Exercise description:
Write out each record again exactly as it stands.

Entries with scene source code
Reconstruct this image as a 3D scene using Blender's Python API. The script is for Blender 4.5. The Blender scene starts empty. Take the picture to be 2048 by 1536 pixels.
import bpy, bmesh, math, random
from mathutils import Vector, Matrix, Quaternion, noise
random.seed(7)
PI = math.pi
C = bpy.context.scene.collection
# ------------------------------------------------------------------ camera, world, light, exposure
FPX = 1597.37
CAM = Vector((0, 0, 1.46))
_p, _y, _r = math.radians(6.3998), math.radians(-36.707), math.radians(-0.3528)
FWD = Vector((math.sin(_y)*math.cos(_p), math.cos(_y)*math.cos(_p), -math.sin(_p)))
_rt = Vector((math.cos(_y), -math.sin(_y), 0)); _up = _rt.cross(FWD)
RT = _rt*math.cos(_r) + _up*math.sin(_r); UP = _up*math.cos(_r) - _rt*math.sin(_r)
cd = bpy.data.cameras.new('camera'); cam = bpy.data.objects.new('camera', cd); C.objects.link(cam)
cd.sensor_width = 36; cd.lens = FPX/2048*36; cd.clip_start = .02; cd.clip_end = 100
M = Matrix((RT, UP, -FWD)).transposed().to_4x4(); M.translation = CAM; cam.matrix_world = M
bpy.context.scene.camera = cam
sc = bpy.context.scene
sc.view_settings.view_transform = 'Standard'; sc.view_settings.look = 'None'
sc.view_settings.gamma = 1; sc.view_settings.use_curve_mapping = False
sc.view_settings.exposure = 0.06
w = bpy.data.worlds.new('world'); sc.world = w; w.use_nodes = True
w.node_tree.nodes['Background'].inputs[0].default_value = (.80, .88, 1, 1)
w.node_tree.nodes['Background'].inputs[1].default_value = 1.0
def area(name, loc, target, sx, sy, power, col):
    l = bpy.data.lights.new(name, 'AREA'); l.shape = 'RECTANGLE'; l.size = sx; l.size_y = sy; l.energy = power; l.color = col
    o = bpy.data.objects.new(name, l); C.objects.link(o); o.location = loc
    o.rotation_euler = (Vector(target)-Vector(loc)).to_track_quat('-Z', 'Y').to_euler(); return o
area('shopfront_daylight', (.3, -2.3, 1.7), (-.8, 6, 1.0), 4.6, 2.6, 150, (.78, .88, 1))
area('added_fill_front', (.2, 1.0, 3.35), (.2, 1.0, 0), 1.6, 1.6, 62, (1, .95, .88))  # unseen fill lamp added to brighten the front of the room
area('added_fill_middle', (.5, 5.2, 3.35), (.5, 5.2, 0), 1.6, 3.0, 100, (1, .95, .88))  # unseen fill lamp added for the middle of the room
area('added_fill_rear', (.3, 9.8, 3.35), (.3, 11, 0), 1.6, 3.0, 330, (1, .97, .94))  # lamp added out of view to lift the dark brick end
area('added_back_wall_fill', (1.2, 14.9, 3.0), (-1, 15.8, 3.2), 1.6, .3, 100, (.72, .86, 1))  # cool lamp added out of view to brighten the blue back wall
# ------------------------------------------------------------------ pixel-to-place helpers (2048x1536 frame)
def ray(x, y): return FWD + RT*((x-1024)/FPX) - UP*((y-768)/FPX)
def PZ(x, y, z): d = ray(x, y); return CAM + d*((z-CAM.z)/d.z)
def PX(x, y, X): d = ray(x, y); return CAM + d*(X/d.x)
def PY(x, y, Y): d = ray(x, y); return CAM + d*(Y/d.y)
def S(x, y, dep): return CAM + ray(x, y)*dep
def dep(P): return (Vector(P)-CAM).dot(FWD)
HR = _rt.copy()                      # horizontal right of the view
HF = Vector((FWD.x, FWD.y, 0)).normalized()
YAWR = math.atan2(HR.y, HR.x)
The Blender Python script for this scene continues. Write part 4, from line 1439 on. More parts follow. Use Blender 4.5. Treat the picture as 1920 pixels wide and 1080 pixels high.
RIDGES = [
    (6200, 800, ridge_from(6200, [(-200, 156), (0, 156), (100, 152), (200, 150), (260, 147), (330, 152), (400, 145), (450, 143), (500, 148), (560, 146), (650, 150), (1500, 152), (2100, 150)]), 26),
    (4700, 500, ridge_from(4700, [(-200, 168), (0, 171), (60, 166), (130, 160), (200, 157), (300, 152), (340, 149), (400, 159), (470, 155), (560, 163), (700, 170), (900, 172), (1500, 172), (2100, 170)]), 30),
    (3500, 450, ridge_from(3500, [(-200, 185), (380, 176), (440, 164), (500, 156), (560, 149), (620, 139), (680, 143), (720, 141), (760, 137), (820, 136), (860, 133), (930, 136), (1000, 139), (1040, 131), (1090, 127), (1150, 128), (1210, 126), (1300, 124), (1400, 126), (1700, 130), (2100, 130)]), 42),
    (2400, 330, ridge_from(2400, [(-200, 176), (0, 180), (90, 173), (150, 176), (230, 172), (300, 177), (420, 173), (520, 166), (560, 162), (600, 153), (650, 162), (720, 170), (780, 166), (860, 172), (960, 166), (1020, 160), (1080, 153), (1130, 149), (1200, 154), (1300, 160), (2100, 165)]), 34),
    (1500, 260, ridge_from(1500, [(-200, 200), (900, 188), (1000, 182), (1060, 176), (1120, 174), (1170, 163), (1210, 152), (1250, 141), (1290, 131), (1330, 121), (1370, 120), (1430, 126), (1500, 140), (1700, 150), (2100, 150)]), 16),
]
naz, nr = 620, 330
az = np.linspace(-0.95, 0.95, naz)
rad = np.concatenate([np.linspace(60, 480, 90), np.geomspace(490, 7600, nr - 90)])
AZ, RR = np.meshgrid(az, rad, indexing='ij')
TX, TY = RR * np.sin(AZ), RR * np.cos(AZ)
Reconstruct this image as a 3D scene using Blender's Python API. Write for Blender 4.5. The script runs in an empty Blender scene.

Answer to this task:
Reconstruct this image as a 3D scene using Blender's Python API. The script is for Blender 4.5. The Blender scene starts empty. Take the picture to be 2048 by 1536 pixels.
import bpy, bmesh, math, random
from mathutils import Vector, Matrix, Quaternion, noise
random.seed(7)
PI = math.pi
C = bpy.context.scene.collection
# ------------------------------------------------------------------ camera, world, light, exposure
FPX = 1597.37
CAM = Vector((0, 0, 1.46))
_p, _y, _r = math.radians(6.3998), math.radians(-36.707), math.radians(-0.3528)
FWD = Vector((math.sin(_y)*math.cos(_p), math.cos(_y)*math.cos(_p), -math.sin(_p)))
_rt = Vector((math.cos(_y), -math.sin(_y), 0)); _up = _rt.cross(FWD)
RT = _rt*math.cos(_r) + _up*math.sin(_r); UP = _up*math.cos(_r) - _rt*math.sin(_r)
cd = bpy.data.cameras.new('camera'); cam = bpy.data.objects.new('camera', cd); C.objects.link(cam)
cd.sensor_width = 36; cd.lens = FPX/2048*36; cd.clip_start = .02; cd.clip_end = 100
M = Matrix((RT, UP, -FWD)).transposed().to_4x4(); M.translation = CAM; cam.matrix_world = M
bpy.context.scene.camera = cam
sc = bpy.context.scene
sc.view_settings.view_transform = 'Standard'; sc.view_settings.look = 'None'
sc.view_settings.gamma = 1; sc.view_settings.use_curve_mapping = False
sc.view_settings.exposure = 0.06
w = bpy.data.worlds.new('world'); sc.world = w; w.use_nodes = True
w.node_tree.nodes['Background'].inputs[0].default_value = (.80, .88, 1, 1)
w.node_tree.nodes['Background'].inputs[1].default_value = 1.0
def area(name, loc, target, sx, sy, power, col):
    l = bpy.data.lights.new(name, 'AREA'); l.shape = 'RECTANGLE'; l.size = sx; l.size_y = sy; l.energy = power; l.color = col
    o = bpy.data.objects.new(name, l); C.objects.link(o); o.location = loc
    o.rotation_euler = (Vector(target)-Vector(loc)).to_track_quat('-Z', 'Y').to_euler(); return o
area('shopfront_daylight', (.3, -2.3, 1.7), (-.8, 6, 1.0), 4.6, 2.6, 150, (.78, .88, 1))
area('added_fill_front', (.2, 1.0, 3.35), (.2, 1.0, 0), 1.6, 1.6, 62, (1, .95, .88))  # unseen fill lamp added to brighten the front of the room
area('added_fill_middle', (.5, 5.2, 3.35), (.5, 5.2, 0), 1.6, 3.0, 100, (1, .95, .88))  # unseen fill lamp added for the middle of the room
area('added_fill_rear', (.3, 9.8, 3.35), (.3, 11, 0), 1.6, 3.0, 330, (1, .97, .94))  # lamp added out of view to lift the dark brick end
area('added_back_wall_fill', (1.2, 14.9, 3.0), (-1, 15.8, 3.2), 1.6, .3, 100, (.72, .86, 1))  # cool lamp added out of view to brighten the blue back wall
# ------------------------------------------------------------------ pixel-to-place helpers (2048x1536 frame)
def ray(x, y): return FWD + RT*((x-1024)/FPX) - UP*((y-768)/FPX)
def PZ(x, y, z): d = ray(x, y); return CAM + d*((z-CAM.z)/d.z)
def PX(x, y, X): d = ray(x, y); return CAM + d*(X/d.x)
def PY(x, y, Y): d = ray(x, y); return CAM + d*(Y/d.y)
def S(x, y, dep): return CAM + ray(x, y)*dep
def dep(P): return (Vector(P)-CAM).dot(FWD)
HR = _rt.copy()                      # horizontal right of the view
HF = Vector((FWD.x, FWD.y, 0)).normalized()
YAWR = math.atan2(HR.y, HR.x)
The Blender Python script for this scene continues. Write part 4, from line 1439 on. More parts follow. Use Blender 4.5. Treat the picture as 1920 pixels wide and 1080 pixels high.
RIDGES = [
    (6200, 800, ridge_from(6200, [(-200, 156), (0, 156), (100, 152), (200, 150), (260, 147), (330, 152), (400, 145), (450, 143), (500, 148), (560, 146), (650, 150), (1500, 152), (2100, 150)]), 26),
    (4700, 500, ridge_from(4700, [(-200, 168), (0, 171), (60, 166), (130, 160), (200, 157), (300, 152), (340, 149), (400, 159), (470, 155), (560, 163), (700, 170), (900, 172), (1500, 172), (2100, 170)]), 30),
    (3500, 450, ridge_from(3500, [(-200, 185), (380, 176), (440, 164), (500, 156), (560, 149), (620, 139), (680, 143), (720, 141), (760, 137), (820, 136), (860, 133), (930, 136), (1000, 139), (1040, 131), (1090, 127), (1150, 128), (1210, 126), (1300, 124), (1400, 126), (1700, 130), (2100, 130)]), 42),
    (2400, 330, ridge_from(2400, [(-200, 176), (0, 180), (90, 173), (150, 176), (230, 172), (300, 177), (420, 173), (520, 166), (560, 162), (600, 153), (650, 162), (720, 170), (780, 166), (860, 172), (960, 166), (1020, 160), (1080, 153), (1130, 149), (1200, 154), (1300, 160), (2100, 165)]), 34),
    (1500, 260, ridge_from(1500, [(-200, 200), (900, 188), (1000, 182), (1060, 176), (1120, 174), (1170, 163), (1210, 152), (1250, 141), (1290, 131), (1330, 121), (1370, 120), (1430, 126), (1500, 140), (1700, 150), (2100, 150)]), 16),
]
naz, nr = 620, 330
az = np.linspace(-0.95, 0.95, naz)
rad = np.concatenate([np.linspace(60, 480, 90), np.geomspace(490, 7600, nr - 90)])
AZ, RR = np.meshgrid(az, rad, indexing='ij')
TX, TY = RR * np.sin(AZ), RR * np.cos(AZ)
Reconstruct this image as a 3D scene using Blender's Python API. Write for Blender 4.5. The script runs in an empty Blender scene.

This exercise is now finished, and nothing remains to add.